Summa: diary (January 1, 2023)
There are many resolutions that I’ve made this year which will prove to be projects for a lifetime (January 1, 1987).
12.00 am: You’d have been hard pressed to alight upon TV reports of New Year celebrations in our countries’s capitals before 11.55 pm this year. I find most firework displays tiresome. Those by Cai Guo-Qiang are the only ones worth watching, in my opinion. Even when he’s ‘performing’ public celebrations, there’s something more significant being articulated by his pyrotechnics. 2.00 am+: I thought I heard thunder roll across the sky, like a ball down a ten-pin alley.
12.00 pm: Halfway through the first day, I walked into the town. The many of the streets, roads, and pathways mapped nearly two centuries ago can be still traversed today. However, the soundscapes heard along those routes, then and now, bear little comparison. Horses and carriages have been superceded by motor vehicles; steam locomotion, by diesel trains; and the friendly-voices of shopkeepers, by brash automated recordings (in some measure). The only constants are footfall, the wind in the trees, the call of birds, and the crash of waves in the distance.
1.30 pm: A little hoovering, mopping, and dusting. 4.00 pm: Some reminiscing and reflecting. So many of my friendships are measured in miles and years of separation. Christmas is the time when I touch base with those from my distant past, whose paths rarely cross mine these days. We exchange news about our families, and stories that recall the lives of others who’ve touched our own. Reports of illness (new and returning) and death are the dark leaven that tempers our bonhomie.

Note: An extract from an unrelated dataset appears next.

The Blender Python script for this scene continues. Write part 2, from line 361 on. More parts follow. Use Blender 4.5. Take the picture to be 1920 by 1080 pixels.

I read ’round robins’, dutifully and with a heavy heart. Friends apprise me of children (whom I’ve never met) and their achievements, bereavements (parents and pets), retirements, and home improvements … but write precious little about themselves. ‘Tell me, rather, about your joys, ambitions, realisations, disappointments, suffering, loves and loses, books read, music heard, exhibitions visited, conversations had, and that new shirt which arrived out of the blue. What made life worth living last year?’
I’ve neither a business strategy for the coming year nor a bullet list of things I want to achieve by the end of it. I’ve learned to live by principles, rather than for projects. Thus, I plan only to yield to those opportunities that either I make or which come my way; think and act with greater deliberation; hold my convictions in an open hand; dare, and demand more of, myself, acknowledge my contradictions; glance backwards less often; rejoice in the unexpected far more; experience and be surprised by new things; uproot tares; jettison surplus; live in the heat of the moment; and end 2023 in one piece surrounded by my family.
While glancing backwards recently, I came across this ‘prophetic’ impulse:
I’ve had an urge to return to music; only this time the form will be more like my collages and constructions than songs.
Diary (May 22, 1986).
The fulfilment would not come for another twenty three years. Some other determinations in my life have taken an achingly long time to realise too. And yet, each came to fruition just the right time. (We ‘see’ more than we can undertake immediately, sometimes.) In 1986, the sound technology to execute the sounds in my head wasn’t available. Magnetic tape and rudimentary overdubbing were too limiting for my purposes.
Resolutions are, by their nature, hard to put into practice and even harder to maintain. And some take far longer than we anticipate to embed into our life. And yet others don’t implant on the first attempt. Thus patience and persistence must be the bedfellows of resolve.